Vale Ian Dodd

This afternoon I attended a celebration of the life of Ian Dodd, who died last month. Ian was a much loved member of Sydney’s photographic community, and the celebration focused on his extraordinary career as a photographer. His most famous photograph is probably Wet Hair (1974), which is in the collection of the Art Gallery of NSW (you can see it here). More recent work is up at the website of the now defunct and sadly missed Stills Gallery, where he had a solo exhibition in 2006.

Ian and I knew each other through the School Magazine, a monthly literary journal for primary school students published by the NSW Department of Education since 1916. In the 1980s, the magazine’s editor Kath Hawke set out to overhaul the look of the magazine. She wanted something better than what she described as blurry postage-stamp sized drawings. Ian was a childhood friend who had been art director of a small adult magazine. When Kath offered him the challenge he rose to it, and when I started working at the magazine soon after he was designing lay-outs and coming into the office a couple of days each month to be the de facto art director. He continued to do the job under Kath’s successor, award winning children’s book author Anna Fienberg, and then me. It was a far cry from the sophisticated and often erotic work for which he was known in the world of photography, but we all learned a lot from him, and enjoyed his warm, wry humour.

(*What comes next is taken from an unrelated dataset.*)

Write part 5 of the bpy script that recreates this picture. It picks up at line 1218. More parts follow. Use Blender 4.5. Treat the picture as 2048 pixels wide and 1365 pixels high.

I wasn’t able to stay for the speeches this afternoon. I hope someone told the story he once told me about a mother who asked him for help. Her teenaged son had his heart set on becoming an artist, and she asked her friend Ian, himself an artist and photographer, to have a chat with him, explaining how important it was to get a trade of some sort rather than dive straight into the precarious life of an artist. Ian agreed, and gave the boy a pep talk. As I remember him telling it, the gist of his talk was to tell the boy that if he wanted to be an artist, life would probably be hard, but if he didn’t do it he would probably regret it for the rest of his life. The boy was George Gittoes, and it’s fair to say that the world has benefited from Ian’s advice.

Here’s a photo Ian took of me and the Emerging Artist in Hyde Park, well before she set foot on the artistic path. I treasure it.

2 responses to “Vale Ian Dodd

  1. Nice Jonathan. Hard seeing good people in our lives go isn’t it?

    Liked by 1 person

  2. Great tribute – loved the George Gittoes tale – encouragement – not dissuasion! And the School Magazine connections, too!